**Problem to work on**:
Using the data below, copy every line that contains the word "scene".

»»

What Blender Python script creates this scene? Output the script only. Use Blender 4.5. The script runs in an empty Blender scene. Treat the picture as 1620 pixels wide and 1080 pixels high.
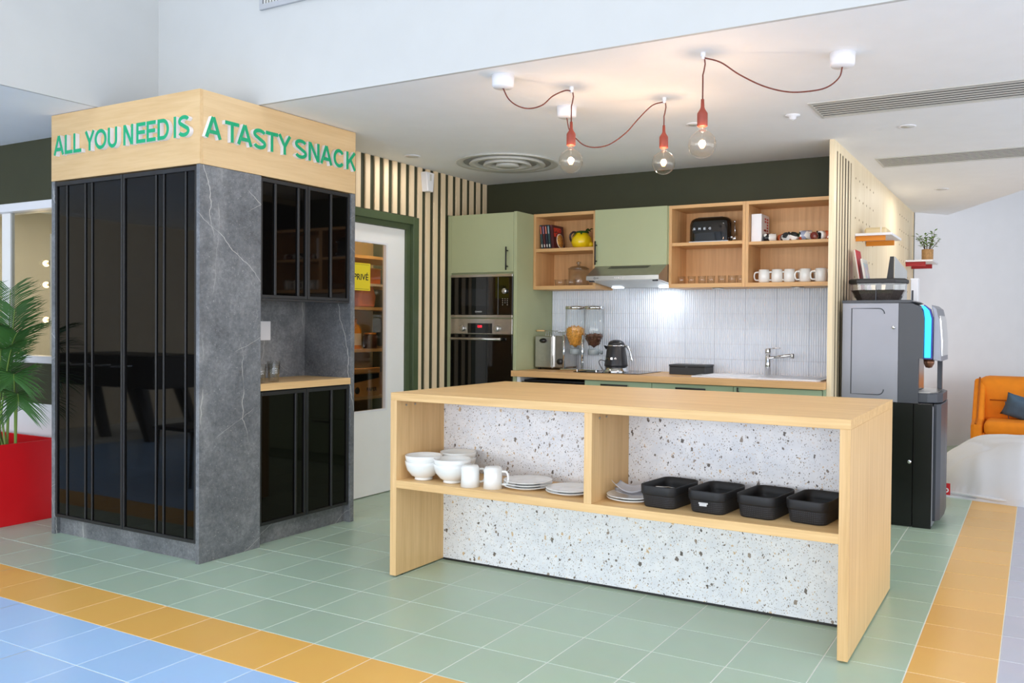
import bpy, bmesh, math, random
from mathutils import Vector, Matrix
random.seed(7)
PI = math.pi
C = bpy.context.scene.collection
SC = bpy.context.scene

# ------------------------------------------------------------------ camera
cd = bpy.data.cameras.new('camera')
cd.sensor_fit = 'HORIZONTAL'; cd.sensor_width = 36.0
cd.lens = 1356.6126 * 36 / 1620
cd.shift_x = -(896.1104 - 810) / 1620
cd.shift_y = (533.1559 - 540) / 1620
cd.clip_start = 0.05; cd.clip_end = 200
cam = bpy.data.objects.new('camera', cd); C.objects.link(cam)
_r = Vector((0.87607452, 0.48209046, 0.00906824)); _u = Vector((-0.01510229, 0.00863711, 0.99984865))
_f = Vector((-0.48193917, 0.87607887, -0.01484743))
cam.matrix_world = Matrix(((_r.x, _u.x, -_f.x, 4.01297955), (_r.y, _u.y, -_f.y, -2.50187753), (_r.z, _u.z, -_f.z, 1.28192212), (0, 0, 0, 1)))
SC.camera = cam

# ------------------------------------------------------------------ daylight (overcast, seen through the glazed sides of the hall)
SC.view_settings.view_transform = 'Standard'
SC.view_settings.look = 'None'
SC.view_settings.gamma = 1.0
SC.view_settings.use_curve_mapping = False
SC.view_settings.exposure = 0.0
SC.cycles.transparent_max_bounces = 32; SC.cycles.max_bounces = 10; SC.cycles.diffuse_bounces = 6
wd = bpy.data.worlds.new('overcast_sky'); SC.world = wd; wd.use_nodes = True
bg = wd.node_tree.nodes['Background']
bg.inputs[0].default_value = (0.86, 0.93, 1.0, 1); bg.inputs[1].default_value = 0.3

def area(name, loc, rot, sx, sy, power, col, spread=PI):
    l = bpy.data.lights.new(name, 'AREA'); l.shape = 'RECTANGLE'; l.size = sx; l.size_y = sy
    l.energy = power; l.color = col; l.spread = spread
    o = bpy.data.objects.new(name, l); C.objects.link(o); o.location = loc; o.rotation_euler = rot
    return o
# daylight entering through the big windows behind the photographer and on the right side; the overhead lamp in the void is an added fill to brighten the floor
area('daylight_front_window', (2.2, -6.9, 1.45), (PI / 2, 0, 0), 13, 2.2, 490, (0.95, 0.97, 1.0))
area('daylight_right_window', (8.7, 1.5, 1.45), (PI / 2, 0, PI / 2), 10, 2.2, 260, (0.93, 0.96, 1.0))
area('added_overhead_fill', (3.0, -2.9, 5.15), (0, 0, 0), 7, 7, 80, (0.97, 0.985, 1.0))

# ------------------------------------------------------------------ materials
def lin(c):
    return tuple(((v / 255) / 12.92 if v / 255 <= 0.04045 else ((v / 255 + 0.055) / 1.055) ** 2.4) for v in c) + (1,)
MATS = {}
def newmat(name):
    m = bpy.data.materials.new(name); m.use_nodes = True
    nt = m.node_tree; b = nt.nodes['Principled BSDF']
    MATS[name] = m
    return m, nt, b
def coords(nt, scale=(1, 1, 1), kind='Object'):
    tc = nt.nodes.new('ShaderNodeTexCoord'); mp = nt.nodes.new('ShaderNodeMapping')
    nt.links.new(tc.outputs[kind], mp.inputs[0]); mp.inputs['Scale'].default_value = scale
    return mp.outputs[0]
def noise(nt, vec, scale, detail=3, rough=0.5, dist=0):
    n = nt.nodes.new('ShaderNodeTexNoise'); n.inputs['Scale'].default_value = scale
    n.inputs['Detail'].default_value = detail; n.inputs['Roughness'].default_value = rough
    n.inputs['Distortion'].default_value = dist
    if vec is not None: nt.links.new(vec, n.inputs['Vector'])
    return n
def ramp(nt, fac, stops):
    r = nt.nodes.new('ShaderNodeValToRGB')
    el = r.color_ramp.elements
    while len(el) < len(stops): el.new(0.5)
    for e, (p, c) in zip(el, stops): e.position = p; e.color = c
    nt.links.new(fac, r.inputs[0]); return r.outputs[0]
def mixc(nt, fac, a, b, mode='MIX'):
    m = nt.nodes.new('ShaderNodeMix'); m.data_type = 'RGBA'; m.blend_type = mode
    for v, i in ((fac, 0), (a, 6), (b, 7)):
        if hasattr(v, 'is_linked'): nt.links.new(v, m.inputs[i])
        else: m.inputs[i].default_value = v
    return m.outputs[2]
def math_(nt, op, a, b=0.0):
    m = nt.nodes.new('ShaderNodeMath'); m.operation = op
    for v, i in ((a, 0), (b, 1)):
        if hasattr(v, 'is_linked'): nt.links.new(v, m.inputs[i])
        else: m.inputs[i].default_value = v
    return m.outputs[0]
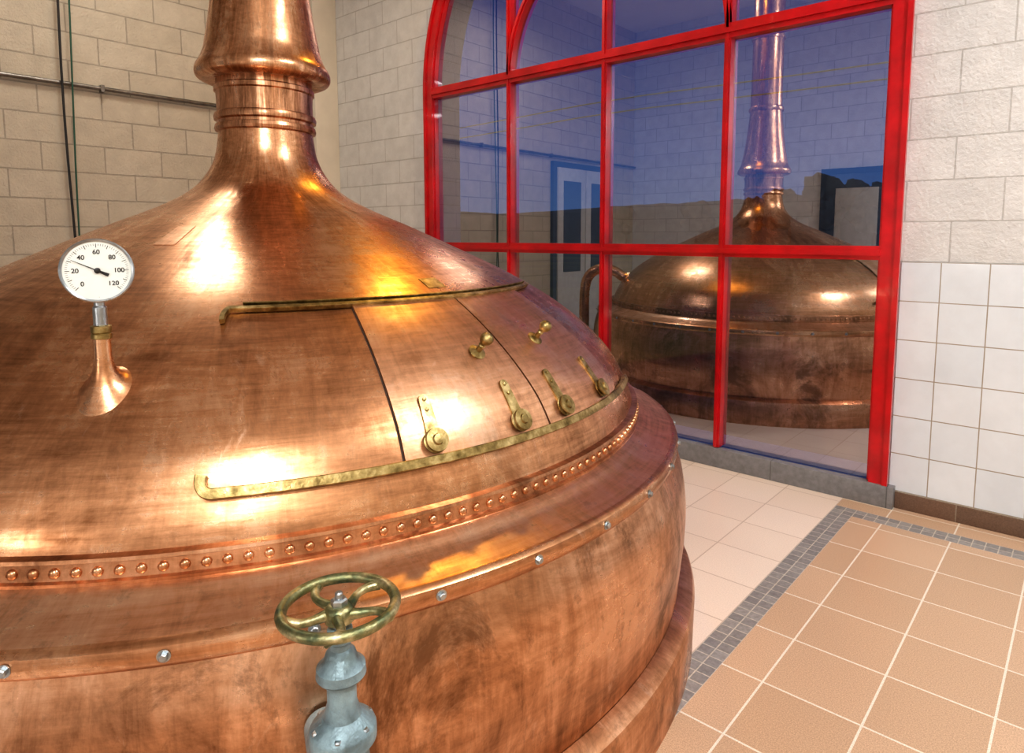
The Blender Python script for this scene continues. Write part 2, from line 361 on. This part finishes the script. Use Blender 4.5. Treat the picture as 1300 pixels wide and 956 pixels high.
for v in (0,20,40,60,80,100,120):
    cu=bpy.data.curves.new("num","FONT");cu.body=str(v);cu.size=.0132;cu.align_x='CENTER';cu.align_y='CENTER';cu.offset=.0002
    o=bpy.data.objects.new("numeral_%d"%v,cu);a=dialang(v);r=.0385
    M=Matrix((gx,gy,gz)).transposed().to_4x4();M.translation=gpt(math.cos(a)*r,math.sin(a)*r,.003)
    link(o)
    dg=bpy.context.evaluated_depsgraph_get();me=bpy.data.meshes.new_from_object(o.evaluated_get(dg))
    me.transform(M);bpy.data.objects.remove(o);o=bpy.data.objects.new("numeral_%d"%v,me);me.materials.clear();me.materials.append(black);link(o,gauge)

# ------------------------------------------------------------ handwheel valve
valve=empty("handwheel_valve")
vx,vy,vz=-.752,.477,.898
V=Vector((vx,vy,0))
bm=bmesh.new();Rw=.0755
add_tube(bm,[V+Vector((Rw*math.cos(2*math.pi*i/64),Rw*math.sin(2*math.pi*i/64),vz)) for i in range(64)],.0076,n=14,closed=True)
for k in range(5):
    a0=2*math.pi*k/5+.45;pts=[];rr=[]
    for j in range(9):
        u=j/8;r=.012+u*(Rw-.012);a=a0+.28*math.sin(u*math.pi)
        pts.append(V+Vector((r*math.cos(a),r*math.sin(a),vz-.006*math.cos(u*math.pi/2)-.004)));rr.append(.0088-.003*math.sin(u*math.pi*.9))
    add_tube(bm,pts,rr,n=10)
add_lathe(bm,[(.014,vz-.024),(.020,vz-.020),(.020,vz-.004),(.016,vz+.001),(.010,vz+.002)],V,n=24)
finish(bm,"handwheel",brass_green,valve,angle=50)
bm=bmesh.new()
add_lathe(bm,[(.0115,vz),(.0115,vz+.009),(.009,vz+.011)],V,n=6);add_lathe(bm,[(.0055,vz+.01),(.0055,vz+.018),(.004,vz+.02)],V,n=12)
finish(bm,"wheel_nut",steel,valve)
lathe("spindle",[(.0095,.80),(.0095,vz-.02)],steel,valve,origin=V,n=20)
lathe("bonnet",[(.012,.868),(.017,.866),(.018,.850),(.014,.846),(.014,.838),(.020,.832),(.024,.82),(.033,.812),(.034,.800),(.031,.796),(.020,.790),(.020,.76),(.026,.74),(.044,.725),(.046,.720),(.046,.704),(.034,.70),(.036,.66),(.050,.63),(.058,.58),(.060,.51),(.054,.46),(.042,.43),(.042,.40),(.062,.395),(.062,.375),(.040,.372),(.034,.30),(.034,.03),(.06,.025),(.06,0)],valve_paint,valve,origin=V,n=36)
dirk=(Vector((CX,CY,0))-V);dirk.z=0;dirk.normalize()
lathe("branch_pipe",[(.045,.03),(.04,.085),(.062,.086),(.062,.118),(.036,.12),(.036,.277)],valve_paint,valve,origin=V+Vector((0,0,.52)),axis=dirk,n=28)
bm=bmesh.new()
for k in range(6):
    a=k*math.pi/3+.3;add_lathe(bm,[(.0055,.718),(.0055,.728),(.004,.730)],V+Vector((.038*math.cos(a),.038*math.sin(a),0)),n=6)
finish(bm,"bonnet_bolts",steel,valve,smooth=False)

# ------------------------------------------------------------ room shell
YW=3.75;XL=-5.75;XR=3.0;YB=-1.75;ZC=4.6
WX0,WX1=-4.28,-.80;WC=(WX0+WX1)/2;WR=(WX1-WX0)/2;ZS=.10;ZSP=2.58
def arch_pts(r,n=48,a0=0,a1=math.pi): return [(WC+r*math.cos(a0+(a1-a0)*i/n),ZSP+r*math.sin(a0+(a1-a0)*i/n)) for i in range(n+1)]
bm=bmesh.new()
def q3(y,pts): bm.faces.new([bm.verts.new((x,y,z)) for x,z in pts])
for y in (YW,YW+.3):
    q3(y,[(XL,0),(WX0,0),(WX0,ZC),(XL,ZC)]);q3(y,[(WX1,0),(XR,0),(XR,ZC),(WX1,ZC)]);q3(y,[(WX0,0),(WX1,0),(WX1,ZS),(WX0,ZS)])
    A=arch_pts(WR)
    for a,b in zip(A,A[1:]): q3(y,[a,(a[0],ZC),(b[0],ZC),b])
out=[(WX0,ZS),(WX1,ZS)]+arch_pts(WR)
for a,b in zip(out,out[1:]+out[:1]):
    bm.faces.new([bm.verts.new(p) for p in ((a[0],YW,a[1]),(b[0],YW,b[1]),(b[0],YW+.3,b[1]),(a[0],YW+.3,a[1]))])
finish(bm,"wall_north",block_n,smooth=False,recalc=False)
box("wall_west",(XL-.2,YB-.2,0),(XL,YW+.3,ZC),block_w)
box("wall_south",(XL,YB-.2,0),(XR,YB,ZC),block_n)
box("wall_east",(XR,YB-.2,0),(XR+.2,YW+.3,ZC),block_w)
box("ceiling",(XL-.2,YB-.2,ZC),(XR+.2,YW+.3,ZC+.15),ceil_m)
box("corner_pillar",(XL,3.50,0),(XL+.09,YW,ZC),cream,bevel=.006)
bm=bmesh.new()
def fq(x0,y0,x1,y1,mi):
    f=bm.faces.new([bm.verts.new(p) for p in ((x0,y0,0),(x1,y0,0),(x1,y1,0),(x0,y1,0))]);f.material_index=mi
S0,S1=-.945,-.845
fq(XL,YB,S0,YW+.02,0);fq(S0,YB,S1,3.57,1);fq(S1,3.47,XR,3.57,1);fq(S1,YB,XR,3.47,2);fq(S0,3.57,XR,YW+.02,2)
finish(bm,"floor",[pale,mosaic,tan],smooth=False,recalc=False)
box("trim_1",(WX1+.06,YW-.012,.088),(XR,YW-.0005,1.272),tiles)
box("baseboard_north",(WX1+.09,YW-.022,0),(XR,YW-.0005,.09),base_t,bevel=.002)
box("trim_2",(WX0-.1,YW-.06,0),(WX1+.09,YW-.0005,.115),sill_t,bevel=.003)

win=empty("window_1")
FY0,FY1=YW-.045,YW+.03
bm=bmesh.new()
fw=.078
def sweep_arch(bm,ri,ro,y0,y1,a0=0,a1=math.pi,n=64):
    ring=[]
    for i in range(n+1):
        a=a0+(a1-a0)*i/n;c,s=math.cos(a),math.sin(a)
        ring.append([bm.verts.new((WC+r*c,y,ZSP+r*s)) for r,y in ((ri,y0),(ro,y0),(ro,y1),(ri,y1))])
    for p,q in zip(ring,ring[1:]):
        for k in range(4): bm.faces.new((p[k],p[(k+1)%4],q[(k+1)%4],q[k]))
    bm.faces.new(ring[0]);bm.faces.new(ring[-1])
RO=WR+.045;RI=RO-fw
sweep_arch(bm,RI,RO,FY0,FY1)
add_box(bm,(WC-RO,FY0,.115),(WC-RI,FY1,ZSP));add_box(bm,(WC+RI,FY0,.115),(WC+RO,FY1,ZSP))
finish(bm,"outer_frame",red,win,angle=30)
bm=bmesh.new()
sweep_arch(bm,RO-.012,RO+.014,FY0-.014,FY0+.01);sweep_arch(bm,RI-.012,RI+.004,FY0+.02,FY1-.012)
for s in (-1,1):
    xa,xb=sorted((WC+s*(RO-.012),WC+s*(RO+.014)));add_box(bm,(xa,FY0-.014,.116),(xb,FY0+.01,ZSP))
    xa,xb=sorted((WC+s*(RI-.012),WC+s*(RI+.004)));add_box(bm,(xa,FY0+.02,.12),(xb,FY1-.012,ZSP))
finish(bm,"outer_bead",red,win,angle=30)
step=.855
bm=bmesh.new()
for x in (WC-step,WC,WC+step):
    rr=RI if abs(x-WC)<.1 else math.sqrt(RI**2-step**2)
    add_box(bm,(x-.020,FY0+.008,.12),(x+.020,FY1,ZSP+rr));add_box(bm,(x-.008,FY0-.004,.12),(x+.008,FY0+.01,ZSP+rr))
for z,h in ((1.315,.036),(ZSP-.005,.042)):
    add_box(bm,(WC-RI,FY0+.004,z-h),(WC+RI,FY1,z+h));add_box(bm,(WC-RI,FY0-.010,z-.014),(WC+RI,FY0+.006,z+.014))
sweep_arch(bm,step-.022,step+.022,FY0+.008,FY1);sweep_arch(bm,step-.010,step+.010,FY0-.004,FY0+.01)
finish(bm,"mullions_and_transoms",red,win,angle=30)
bm=bmesh.new()
GY=YW+.012
vs=[bm.verts.new((x,GY,z)) for x,z in [(WC-RI,.115),(WC+RI,.115)]+[(WC+RI*math.cos(math.pi*i/48),ZSP+RI*math.sin(math.pi*i/48)) for i in range(49)]]
bm.faces.new(vs);finish(bm,"glass_panes",glass,win,smooth=False,recalc=False)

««

**Written response**:
What Blender Python script creates this scene? Output the script only. Use Blender 4.5. The script runs in an empty Blender scene. Treat the picture as 1620 pixels wide and 1080 pixels high.
C = bpy.context.scene.collection
SC = bpy.context.scene
The Blender Python script for this scene continues. Write part 2, from line 361 on. This part finishes the script. Use Blender 4.5. Treat the picture as 1300 pixels wide and 956 pixels high.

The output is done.